Perhaps the term that should be used is warfare. War is always destructive and Gods who war with each other would loose the competition of offspring.
I have used competition as a shorthand. Warfare might be better. Or maybe “destructive competition” or “zero-sum competition”. As you clearly saw, my whole evolutionary premise rests on competitive reproduction. It is only active use of resources to hurt a competitor that artificially limits growth rates in an unlimited (or nearly so) resource scenario. I tried to make that clear, but there is room for improvement. Thanks for your comments.
I do think there is a problem with extending a Capitalist model into the eternities. There is a kind of assumption of differences that seems artificially unequal, to me. It isn’t an inequality of abilities or merits, but simply an inequality of capital. One with more capital has, de facto, more power, but I believe God’s power will only be successful when exercised with persuation, long-suffering, gentleness, meekness, love unfeigned. I think the power of capital has to go away, and that we need a new economic model. The new model should encompass the best parts of Capitalism, but there will be some very fundamental differences. I’m still waiting to see what it is, because economic theory is not my expertise.
Right. Using resources to hurt a competitor is a strategy that may work short-term, but looses long-term. If one God could get so much power that they could always suppress all other Gods combined then it might work long-term, but they would have to first get that much power amidst competition, so I don’t think it could happen.
I don’t think “destructive competition” is a good term here because often we want destruction. We want bad ideas and evil Gods to fail. I don’t know about “zero-sum competition”. In the example I gave with food, we had zero-sum competition that turned out to be beneficial. There might be other cases of zero-sum competition that will turn out to be incredibly beneficial, so I’m not sure I want to rule it out yet. I’ll have to think a lot more about it. But I don’t think warring gods, at least not offensively warring gods, would have any chance of winning out long-term.
It depends on what the capital is. Economics deals with any case of scarcity. In an unlimited multiverse, raw physical resources aren’t capital. In this framework, a God’s posterity is capital if Gods don’t have an infinite posterity at any given time, and is therefore scarce.
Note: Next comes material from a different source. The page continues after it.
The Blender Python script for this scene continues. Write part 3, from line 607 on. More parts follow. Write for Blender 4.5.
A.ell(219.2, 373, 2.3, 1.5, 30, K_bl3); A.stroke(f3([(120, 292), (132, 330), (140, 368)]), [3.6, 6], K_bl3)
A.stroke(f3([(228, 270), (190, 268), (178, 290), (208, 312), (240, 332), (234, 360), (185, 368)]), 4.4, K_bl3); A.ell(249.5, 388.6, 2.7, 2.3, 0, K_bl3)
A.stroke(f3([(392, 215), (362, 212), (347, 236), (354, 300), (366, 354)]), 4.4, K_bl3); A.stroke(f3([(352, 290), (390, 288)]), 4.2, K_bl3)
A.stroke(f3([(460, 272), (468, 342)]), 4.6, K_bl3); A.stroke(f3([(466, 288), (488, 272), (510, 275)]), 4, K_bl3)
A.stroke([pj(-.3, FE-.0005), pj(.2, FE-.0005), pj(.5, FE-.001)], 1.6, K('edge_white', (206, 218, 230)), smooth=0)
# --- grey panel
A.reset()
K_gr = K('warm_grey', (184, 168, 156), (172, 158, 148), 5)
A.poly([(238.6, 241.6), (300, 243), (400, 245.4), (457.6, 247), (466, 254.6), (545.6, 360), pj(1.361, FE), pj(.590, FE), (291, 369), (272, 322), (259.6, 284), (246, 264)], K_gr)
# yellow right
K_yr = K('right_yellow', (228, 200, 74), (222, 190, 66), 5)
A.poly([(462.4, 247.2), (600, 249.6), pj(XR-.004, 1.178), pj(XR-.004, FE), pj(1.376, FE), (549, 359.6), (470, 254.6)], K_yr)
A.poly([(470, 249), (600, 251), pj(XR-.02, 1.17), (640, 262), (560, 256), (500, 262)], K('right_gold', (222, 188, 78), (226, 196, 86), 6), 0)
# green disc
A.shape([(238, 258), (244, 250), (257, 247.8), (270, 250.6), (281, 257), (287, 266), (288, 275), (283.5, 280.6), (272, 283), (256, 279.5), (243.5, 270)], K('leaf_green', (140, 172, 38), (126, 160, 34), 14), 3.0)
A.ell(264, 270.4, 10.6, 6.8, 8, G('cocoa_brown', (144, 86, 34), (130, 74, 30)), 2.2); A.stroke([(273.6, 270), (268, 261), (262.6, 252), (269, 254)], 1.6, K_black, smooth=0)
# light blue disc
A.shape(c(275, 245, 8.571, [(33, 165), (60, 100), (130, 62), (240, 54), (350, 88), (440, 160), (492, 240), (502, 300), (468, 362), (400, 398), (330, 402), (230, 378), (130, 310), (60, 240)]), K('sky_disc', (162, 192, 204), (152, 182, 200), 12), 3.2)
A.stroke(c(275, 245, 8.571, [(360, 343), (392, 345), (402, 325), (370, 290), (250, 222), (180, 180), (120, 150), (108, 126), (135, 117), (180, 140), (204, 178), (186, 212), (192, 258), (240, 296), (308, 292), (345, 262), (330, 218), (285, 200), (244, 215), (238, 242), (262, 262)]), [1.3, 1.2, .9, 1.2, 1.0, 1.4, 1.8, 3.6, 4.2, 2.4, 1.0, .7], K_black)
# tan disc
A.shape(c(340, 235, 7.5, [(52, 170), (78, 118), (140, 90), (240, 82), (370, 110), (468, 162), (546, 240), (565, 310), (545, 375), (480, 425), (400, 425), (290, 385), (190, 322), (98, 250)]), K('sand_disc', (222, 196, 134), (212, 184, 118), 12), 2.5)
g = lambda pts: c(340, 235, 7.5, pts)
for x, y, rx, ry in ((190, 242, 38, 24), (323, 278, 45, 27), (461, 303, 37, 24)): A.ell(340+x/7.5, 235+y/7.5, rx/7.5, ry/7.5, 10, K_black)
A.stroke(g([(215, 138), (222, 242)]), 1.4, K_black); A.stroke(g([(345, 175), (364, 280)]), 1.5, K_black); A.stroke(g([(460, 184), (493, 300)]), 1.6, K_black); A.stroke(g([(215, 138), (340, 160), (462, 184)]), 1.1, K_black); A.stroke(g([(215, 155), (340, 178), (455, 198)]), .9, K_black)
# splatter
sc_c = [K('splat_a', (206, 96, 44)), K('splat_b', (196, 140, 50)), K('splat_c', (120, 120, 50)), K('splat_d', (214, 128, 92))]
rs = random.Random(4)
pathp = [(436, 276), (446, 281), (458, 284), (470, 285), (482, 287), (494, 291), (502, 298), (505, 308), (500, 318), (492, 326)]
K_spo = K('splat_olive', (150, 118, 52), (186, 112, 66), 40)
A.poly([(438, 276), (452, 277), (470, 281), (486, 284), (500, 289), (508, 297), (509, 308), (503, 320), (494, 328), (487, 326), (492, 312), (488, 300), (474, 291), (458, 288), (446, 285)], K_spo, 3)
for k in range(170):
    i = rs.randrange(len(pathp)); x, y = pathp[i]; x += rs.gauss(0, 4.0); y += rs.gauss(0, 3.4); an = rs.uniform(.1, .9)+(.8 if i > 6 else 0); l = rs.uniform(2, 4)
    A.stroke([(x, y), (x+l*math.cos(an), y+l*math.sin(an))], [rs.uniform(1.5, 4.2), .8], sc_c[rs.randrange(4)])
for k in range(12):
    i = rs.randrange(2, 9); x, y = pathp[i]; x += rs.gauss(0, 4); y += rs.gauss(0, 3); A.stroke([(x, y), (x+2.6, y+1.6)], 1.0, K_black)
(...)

It works as capital because a God who has more children who follow after them would also have more grandchildren, and so a greater posterity and more power through that capital.
Also, I do think there is an inequality of abilities and merits, as Abraham 3:18-19 suggests. Persuasion, long-suffering, gentleness, meekness, love unfeigned are all social technologies. So a God who can use that technological capital has a huge advantage over one who can’t, just as a factory owner who can use robotics has an advantage over one who can’t.
“Capitalism” is a problematic label because it has so many unfortunate negative connotations, but I do think it’s the same underlying economic functionality. And, by the way, I think you have very good economic reasoning, which is part of why I enjoyed the article so much.
Good thoughts. Thanks. I’d be interested to see more of your thoughts if you pursue this further.
Thanks. You’ve really opened my mind to a new way of thinking about this and I do want to pursue it further, so I’ll let you know what I come up with. I’m sure most people would be appalled at the idea of thinking of Gods as capital for other Gods, but I think it actually underscores the importance of agency and compassion. I just need a time when I’m not quite so busy to formalize my thoughts.